> _What this task involves_: Look through the data and write out every line with the word "from" in it.

> _Stored data_:
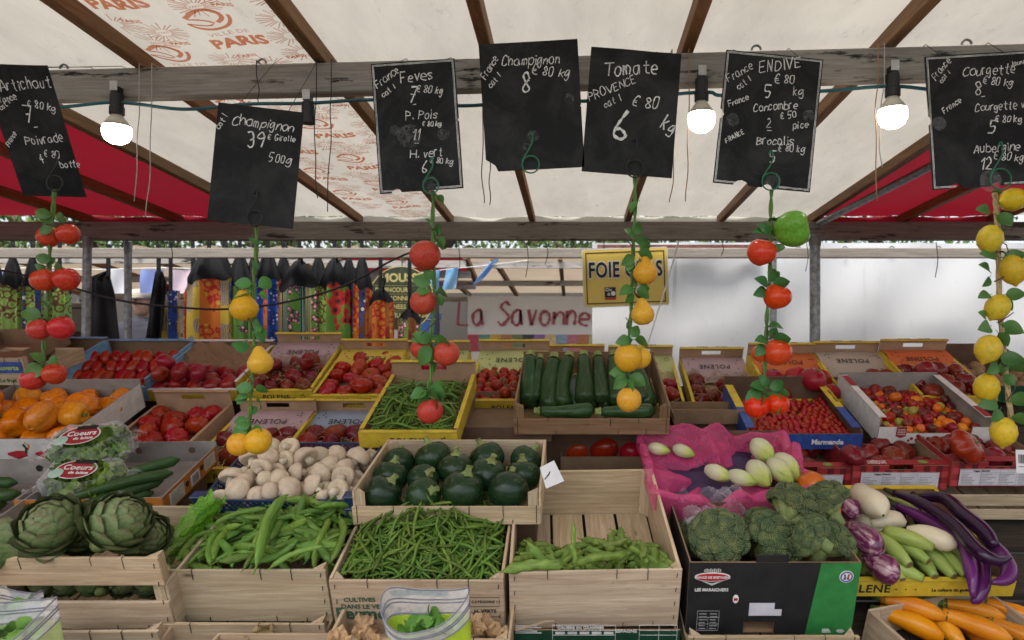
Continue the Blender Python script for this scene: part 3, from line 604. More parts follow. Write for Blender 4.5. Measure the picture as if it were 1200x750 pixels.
def carton(key, label, pxL, pxR, py, W, L, hf, hb, hs, tilt, inner=kraft, front=None, side=None, back=None, rim=None, rz=0, Y=None, hole=True, hole_y=None, cutf=None, cuts=None, hs2=None, bottom=True, name='carton', t=.004, group=None):
    c = place(key, pxL, pxR, py, W, L, hf, tilt, rz, Y); c.hb = hb; e = empty(name, c.M, label, 'carton', group); c.e = e; w = W / 2
    o = MB(); o.panel(-w, w, -t, 0, 0, 0) if 0 else None
    fh = [(cutf[0], cutf[1], hf - cutf[2], hf)] if cutf else []
    o = MB().panel(-w, w, 0, hf, -t, 0, fh).obj('front_panel', inner, e); two_tone(o, (0, -1, 0), front or inner)
    hh = [(-.045, .045, hb - .036, hb - .016)] if hole and hb > .07 else []
    o = MB().panel(-w, w, 0, hb, L, L + t, hh).obj('back_panel', inner, e); two_tone(o, (0, 1, 0), back or front or inner)
    for s in (-1, 1):
        z1, z2 = (hs, hs) if hs2 is None else (hs, hs2)
        poly = [(.001, 0), (L - .001, 0), (L - .001, z2), (.6 * L, z2 * .6 + z1 * .4 if cuts is None else cuts), (.001, z1)] if hs2 is not None else [(.001, 0), (L - .001, 0), (L - .001, hs), (.001, hs)]
        o = MB().prism(poly, s * w - (t if s > 0 else 0), s * w + (0 if s > 0 else t), 'yz').obj('side_panel', inner, e); two_tone(o, (s, 0, 0), side or front or inner)
        if rim: MB().box(s * w - (.013 if s > 0 else -0.0), s * w + (.0 if s > 0 else .013), .014, L - .014, hs + .001, hs + .0035).obj('rim', rim, e) if hs2 is None else None
    if rim:
        MB().box(-w, w, -t, .012, hf + .001, hf + .0035).obj('rim', rim, e); MB().box(-w, w, L - .014, L + t, hb + .001, hb + .0035).obj('rim', rim, e)
    if bottom: MB().box(-w + t, w - t, .001, L - .001, .001, .004).obj('bottom_panel', inner, e)
    report(c); return c
def front_text(c, body, x, z, size, mat, bold=0, name='printed_text', flip=False, spacing=1, y=-.0046, xs=1):
    M = T((x, y, z)) @ FACE
    if flip: M = M @ Matrix.Rotation(R(180), 4, 'Z')
    return text_obj(name, body, size, mat, c.e, M, bold, spacing=spacing, xscale=xs)
def flap(c, mat, depth=.16, drop=.045, text=True, sag=.02, side=.006, rise=0):
    """printed paper sheet folded down from the back wall over the produce, its lettering upside down"""
    w = c.W / 2 - side; hb = c.hb; L = c.L
    def fn(u, v):
        x = -w + 2 * w * u; y = L - .006 - depth * v
        z = hb - .047 - drop * v + sag * math.sin(math.pi * v) + .004 * math.sin(u * 7 + v * 3) * v + .006 * math.sin(u * 3.1 + 1) * v
        return (x, y, z)
    o = MB().grid(fn, 16, 10).obj('paper_sheet', mat, c.e, smooth=True)
    if text:
        p = Vector(fn(.5, .42)); q = Vector(fn(.5, .58)); d = (p - q).normalized(); x = Vector((1, 0, 0)); n = x.cross(d)
        M = Matrix((-x, -d, n)).transposed().to_4x4(); M.translation = p + n * .0065 - d * .02
        text_obj('sheet_text', 'POLENE', .036, inkb, c.e, M @ T((0, -.012, 0)), 0, spacing=1.15)
        dots = MB()
        for s in (-1, 1):
            for k in range(5):
                u = .5 + s * rnd.uniform(.3, .45); v = rnd.uniform(.15, .85); p = Vector(fn(u, v)); dots.lathe([(.003, 0), (.003, .0006)], 6, M=T(p + Vector((0, 0, .0022))) @ Matrix.Rotation(.3, 4, 'X'))
        dots.obj('sheet_motif', inkb, c.e)
POL = dict(hs=.055, inner=pinkb, front=yel, side=yel, back=yel, rim=yel, name='fibre_crate')
def polene(key, label, pxL, pxR, py, tilt, W=.3, L=.4, hf=.05, hb=.11, sheet=None, text=True, **k):
    kk = dict(POL); kk.update(k); c = carton(key, label, pxL, pxR, py, W, L, hf, hb, tilt=tilt, **kk)
    if text:
        front_text(c, 'POLENE', .0, .014, .028, inkb, .0006, spacing=1.15)
        m = MB()
        for k_ in range(5): m.lathe([(.0035, 0), (.0035, .0004)], 6, M=T((W * .36 + .007 * math.cos(k_ * 1.26), -.0045, .025 + .009 * math.sin(k_ * 1.26))) @ Matrix.Rotation(R(90), 4, 'X'))
        for x in (-.09, .075): m.lathe([(.002, 0), (.002, .0004)], 6, M=T((x, -.0045, .022)) @ Matrix.Rotation(R(90), 4, 'X'))
        m.obj('printed_motif', inkb, c.e)
        text_obj('rim_text', 'POLENE  . :  POLENE', .012, inkb, c.e, T((0, c.L - .001, c.hb + .0042)), 0, spacing=1.3)
    if sheet: flap(c, sheet)
    return c

# ---- front row of wooden crates (0.4 m wide, 0.4 m deep, leaning towards the customer)
wood_crate('arti', 'pale wooden crate holding the artichokes, gap between its two front boards', -22, 187, 652, .4, .3, .2, .12, .125, 19, split=(.078, .125))
wood_crate('arti_low', 'pale wooden crate under the artichoke crate at bottom left', -22, 186, 738, .4, .38, .1, .07, .07, 19)
wood_crate('peas', 'pale wooden crate with one knot holding the fat pea pods', 182, 382, 666, .4, .33, .15, .11, .10, 19)
wood_crate('peas_low', 'warm wooden crate stacked under the pea pod crate', 180, 381, 729, .4, .38, .1, .07, .07, 19)
wood_crate('beans', 'pale wooden crate of green beans printed with green words', 386, 590, 678, .4, .4, .172, .174, .174, 20)
wood_crate('girolle', 'low pale crate of chanterelle mushrooms under the printed bean crate', 384, 598, 747, .4, .3, .08, .08, .08, 14, Y=1.42)
wood_crate('fava', 'pale wooden crate half filled with broad beans, floor boards showing', 597, 800, 667, .4, .42, .165, .154, .16, 20, rz=3)
wood_crate('broc_low', 'pale wooden crate under the black broccoli box', 806, 1006, 744, .4, .38, .08, .05, .05, 17)
def words_in(c, items):
    for body, x, z, s, mat, b in items: front_text(c, body, x, z, s, mat, b, y=-.0078)
b = CR['beans']
words_in(b, [('CULTIVES', -.135, .112, .017, inkg, .0003), ('DANS LE VEXIN', -.12, .092, .017, inkg, .0003), ('Ferme de la', -.085, .062, .046, inkg, .001), ('CATEGORIE 1', .155, .108, .010, inkb, .0002), ('H. VERTS', .155, .08, .013, inkb, .0004), ('6 KG', .155, .048, .013, inkb, .0004)])
tr = MB()
for p in ((-.05, 0), (-.02, .006), (.01, .004), (.04, 0)): tr.lathe([(.02, 0), (.02, .0006)], 8, M=T((.01 + p[0], -.0085, .138 + p[1] * .5)) @ Matrix.Rotation(R(90), 4, 'X') @ scl(1.2, .5, 1))
tr.obj('printed_field', inkg, b.e)
ll = MB()
for z in (.124, .098, .068, .042): ll.box(.115, .19, -.0085, -.0078, z, z + .0008)
ll.obj('printed_rules', inkb, b.e)

for k_, d_ in (('arti', .035), ('peas', .026), ('beans', .044), ('fava', .039)): CR[k_].dh = d_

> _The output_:
Continue the Blender Python script for this scene: part 3, from line 604. More parts follow. Write for Blender 4.5. Measure the picture as if it were 1200x750 pixels.
    """printed paper sheet folded down from the back wall over the produce, its lettering upside down"""